Said Robert Solo, an academy member for more than 35 years and the producer of 1978's "Invasion of the Body Snatchers": "It just eviscerates the whole value of the award. They did this because they're not getting the television ratings. Is this what the academy is about? They're worried the program would be canceled, but that's not why the academy was created. This is merchandising. This is not award giving."

The organization said Wednesday that it was doubling the number of best picture nominees from five to 10, starting with next year's awards (the ceremony is scheduled for March 7). Ratings for the annual Oscar broadcast have been plummeting, and even though this year's broadcast attracted more viewers -- 36.3 million -- than recent shows, the academy has been looking for ways to give the ceremony a more populist appeal.

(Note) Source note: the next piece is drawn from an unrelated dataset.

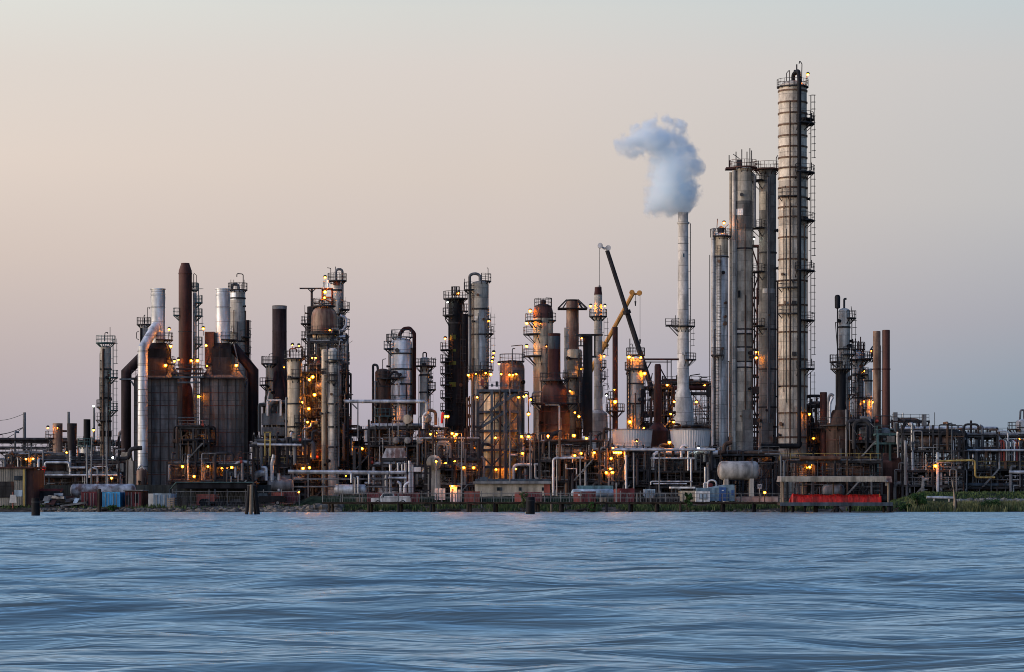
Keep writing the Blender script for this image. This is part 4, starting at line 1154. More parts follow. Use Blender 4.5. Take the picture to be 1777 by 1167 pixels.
t = stack('distant slender mast with a bright white lamp on top', 163, [(707, 3.2), (745, 3.6)], 900, 'pipe'); t.lamp(163, 705, dy=-.3, kind='halide', rb=.5, drop=.3)
t = unit('far left overhead pipe bridge with thick dark pipes against the sky', -20, 104, 766, 470, 7, 220, pal=PAL_DARK, nl=2, np=5, nv=5, drums=0)
t.pipe([(-40, 763, -1), (118, 763, -1)], 6, 'pipe_dark'); t.pipe([(-10, 778, -1.4), (118, 778, -1.4)], 5, 'pipe_dark'); t.pipe([(-10, 786, -1.), (118, 786, -1.)], 4, 'dark')
unit('busy dark pipe structure between the left stacks and the slim grey tower', 86, 206, 770, 448, 8, 221, nl=3, np=5, nv=16, drums=2, wall=.7, lamps=[(117, 786), (127, 786), (164, 747)], name='process_structure', cat='process unit')
unit('low lamp lit pipe rack at the left frame edge behind the shed', 10, 98, 790, 428, 7, 222, nl=2, np=5, nv=8, drums=1, wall=.9, lamps=[(47, 797), (59, 797), (71, 797), (89, 833, 'halide', -2)])
t = unit('pale pipe rack above the long rusty tank', 56, 206, 800, 392, 6, 223, pal=PAL_COOL, nl=3, np=5, nv=16, drums=2, lamps=[(199, 830, 'sodium', -3), (201, 795, 'halide', -3)], wall=.75)
t.pipe([(80, 812, -1), (80, 803, -1), (122, 803, -1), (122, 812, -1), (150, 812, -1)], 4, 'pipe_pale'); t.pipe([(56, 825, -1.2), (206, 825, -1.2)], 3.4, 'pipe_pale')
def windsock(label, px, py0, py1, Y, ptop):
    t = T('windsock', label, 'windsock', px, Y, G); t.part('pole', M().tube([(0, 0, 0), (0, 0, t.z(ptop))], .06, 6), 'steel_pale')
    t.part('sock', M().tube([(.05, -.1, t.z(py0)), (-.12, -.25, t.z((py0 + py1) / 2)), (-.22, -.1, t.z(py1))], t.w(3.4), 10, t.w(1.7)), 'cloth_red')
windsock('limp red windsock hanging over the pale pipe rack at left', 77, 811, 827, 384, 808)
windsock('limp red windsock hanging before the blue grey coolers', 482, 713, 733, 424, 712)
windsock('limp red windsock hanging below the black tower', 769, 717, 735, 406, 715)
# ================================================================ twin furnaces on the left
for cx, sgn, lab in ((275, 1, 'panelled dark furnace block with silver stack and white down-duct'), (390, -1, 'panelled rusty furnace block with silver stack and orange lamps on its casing')):
    t = T('furnace', lab, 'furnace', cx, 425, group='twin panelled furnaces')
    P = lambda p: t.x(cx + sgn * (p - 275))
    def bx(name, x0, x1, y0, y1, mat, d0, d1):
        a, b = sorted((P(x0), P(x1))); return t.part(name, M().box(a, b, d0, d1, t.z(y1), t.z(y0)), mat)
    a, b = sorted((P(238), P(312)))
    t.part('casing', M().box(a, b, -3.2, 3.2, 0, t.z(658)), 'panel')
    q = M()
    for i in range(6): x = a + (b - a) * i / 5; q.box(x - .06, x + .06, -3.3, -3.19, .1, t.z(659))
    t.part('buckstays', q, 'steel')
    q = M()
    for py in (684, 706, 729, 752, 777, 801, 825): q.box(a - .08, b + .08, -3.27, -3.195, t.z(py), t.z(py - 1.4))
    t.part('seam_bands', q, 'rust')
    c, d = sorted((P(255), P(298)))
    t.part('shoulder', M().frustum((a + .01, b - .01, -3.19, 3.19), t.z(658) + .004, (c, d, -2, 2), t.z(634)), 'panel')
    bx('convection_section', 261, 294, 622, 657, ('duct', 'dark')[sgn < 0], -2.9, 2.2)
    bx('convection_section', 261, 294, 607, 621.8, 'black', -2.9, 2.2)
    e, f = sorted((P(261), P(294))); g, h = sorted((P(265), P(289)))
    t.part('stack_transition', M().frustum((e, f, -2.9, 2.2), t.z(606.8), (g, h, -1.2, 1.2), t.z(596)), 'black')
    if sgn > 0: bx('casing_panel', 262, 292, 624, 655, 'brown', -2.98, -2.88)
    # stack
    sx0 = 274 if sgn > 0 else 386.5
    r = t.w(12.2)
    pr = [(r, t.z(597)), (r, t.z(535))]
    for py in (534, 515, 510): pr += [(r + .08, t.z(py + .6)), (r + .08, t.z(py)), (r, t.z(py) + .01)]
    pr += [(r, t.z(503)), (r * 1.1, t.z(503)), (r * 1.1, t.z(501.5)), (r * .9, t.z(501.5)), (r * .9, t.z(510))]
    t.part('stack', M().lathe(pr, n=32, cap=False).shift(t.x(sx0), 0, 0), 'silver')
    # dark duct
    if sgn > 0: pts = [(262, 604), (219.5, 647), (219.5, 785)]
    else: pts = [(404, 601), (440.5, 645), (440.5, 766)]
    t.part('flue_duct', M().tube([(t.x(p[0]), -.4, t.z(p[1])) for p in pts], t.w(8.6), 20), 'duct')
    t.part('duct_bracket', M().bar((t.x(pts[1][0] - 10), -1.3, t.z(659)), (P(260), -1.3, t.z(659)), .25).bar((t.x(pts[1][0] + 10 * sgn), -1.3, t.z(662)), (P(240), -1.3, t.z(678)), .25), 'blue_steel')
    # platforms
    m = M(); z = t.z(657.5); m.box(a - .4, b + .3, -4.3, -3.21, z - .15, z)
    o = t.part('walkway', m, 'steel'); t.part('railing', railing_mesh(M(), [(a - .3, -4.2, z), (b + .2, -4.2, z)]), 'steel', o)
    t.r = r
    t.plat(590, -90, 90, 1.3, r=r, cx=t.x(sx0))
    for py in (632,):
        z = t.z(py); x = P(295); x2 = P(303); lo, hi = sorted((x, x2))
        o = t.part('platform', M().box(lo, hi, -2.5, .5, z - .15, z), 'steel'); t.part('railing', railing_mesh(M(), [(lo, -2.5, z), (hi, -2.5, z), (hi, .5, z)]), 'steel', o)
    t.part('brace', M().bar((P(292), -2.4, t.z(598)), (P(302), -2.4, t.z(630)), .2).bar((P(292), -2.4, t.z(630)), (P(302), -2.4, t.z(602)), .12), 'steel')
    q = M()
    for xx in (P(243), P(246)): q.bar((xx, -3.5, 1), (xx, -3.5, t.z(658)), .1)
    t.part('conduit', q, 'steel')
    if sgn > 0:
        t.part('white_duct', M().tube([(t.x(254.5), -4.4, 1.), (t.x(254.5), -4.4, t.z(607)), (t.x(273), -1.0, t.z(566))], t.w(8.6), 24), 'silver')
        q = M()
        for py in range(612, 820, 22): q.lathe([(t.w(8.6), t.z(py + 1)), (t.w(8.6) + .07, t.z(py + 1)), (t.w(8.6) + .07, t.z(py)), (t.w(8.6), t.z(py))], t.x(254.5), -4.4, 24)
        t.part('duct_bands', q, 'steel_pale')
        for l in ((298, 574), (301, 603), (307, 629), (292, 636)): t.lamp(*l, dy=-3.2, rb=.26)
    else:
        for l in ((357, 573), (362, 602), (347, 628), (414, 636)): t.lamp(*l, dy=-3.4, rb=.28)
        for l in ((350, 690), (352, 757)): t.lamp(*l, dy=-3.9, rb=.3)
        t.lamp(363, 637, dy=-3.2, rb=.15)
        for l in ((391, 814), (407, 812)): t.lamp(*l, dy=-4.6, rb=.3)
        t.boxp('control_box', 393, 404, 808, 822, 'white', -4.5, -4.1)
        bx('side_duct', 292, 308, 577, 640, 'rust', -1.5, 1.5)
        t.pipe([(384, 597, -2.8), (384, 640, -2.95)], 1.6, 'steel')
        t.part('tie_rod', M().bar((t.x(408), -2, t.z(598)), (t.x(418), -2, t.z(640)), .15), 'steel_pale')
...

"There will still only be one winner, but we have to change with the times," said producer Hawk Koch, an academy vice president and member of its board of governors, who strongly supports the rule change. "We are not only an organization of small independent films."

Koch did say, however, that because there will be 10 finalists for the top trophy, the academy will discuss at its next board meeting whether to amend its voting procedures. The film with the most votes -- no matter how small the total -- takes the statuette. All of the academy's roughly 5,800 members are eligible to vote for the nominees and winner.

"We want to make sure 11% doesn't get best picture," said Koch, a producer of "Untraceable."

The academy is expected to make another announcement Monday aimed at streamlining the show. Koch and other board members declined to say what it would be.